I had been to Venice twice before, and when the opportunity arose to visit a third time, I couldn’t pass it up. That is how I ended up in ITAL/ARCH 311: “Venice: Self-Representation, Performance, and Reception,” a course cotaught by Professor Fabio Finotti of the Italian Studies Program and Professor Raffaela Giannetto of PennDesign, funded by Penn’s Humanities + Urbanism + Design (H+U+D) initiative.
My previous travels to Venice had been through the Penn-in-Venice summer program, where I took courses in Italian language, history, and art history, but what I also learned through these trips was that Venice is much more than a “floating” museum or a tourist day-trip.

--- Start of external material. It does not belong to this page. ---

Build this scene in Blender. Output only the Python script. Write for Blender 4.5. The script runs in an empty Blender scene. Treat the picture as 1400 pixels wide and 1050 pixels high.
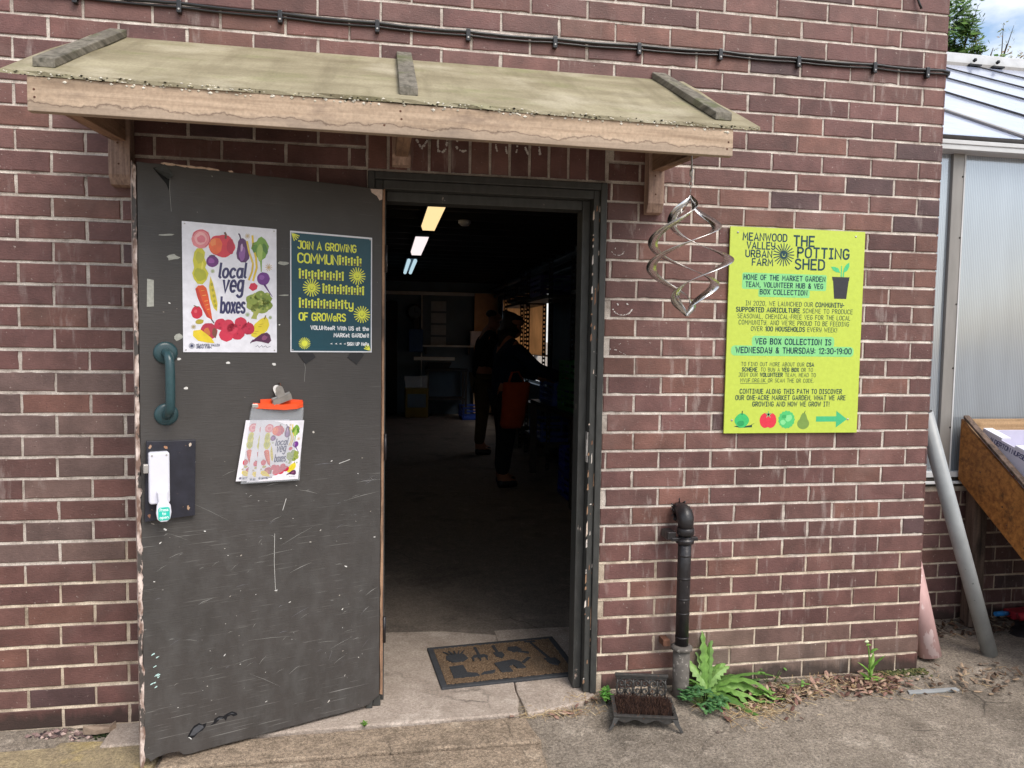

Through ITAL/ARCH 311, I learned about the beginnings of Venice and its development as an empire. The course presented a thorough exploration of Venice from its origins to its present-day status and its attempts to represent itself to the world through a variety of myths. It also examined these self-representations through the use of texts, visuals, and built form. What made this course unique and rewarding was the quality and amount of primary texts presented to us as we investigated each stage of the history of Venice, from the visit to the Kislak Center for Special Collections, Rare Books and Manuscripts in Van Pelt Library to the end-of-the-semester trip abroad. The visual imagery presented in class created a clear picture of Venice throughout the years, and little slivers of information contextualized life in Venice at every century.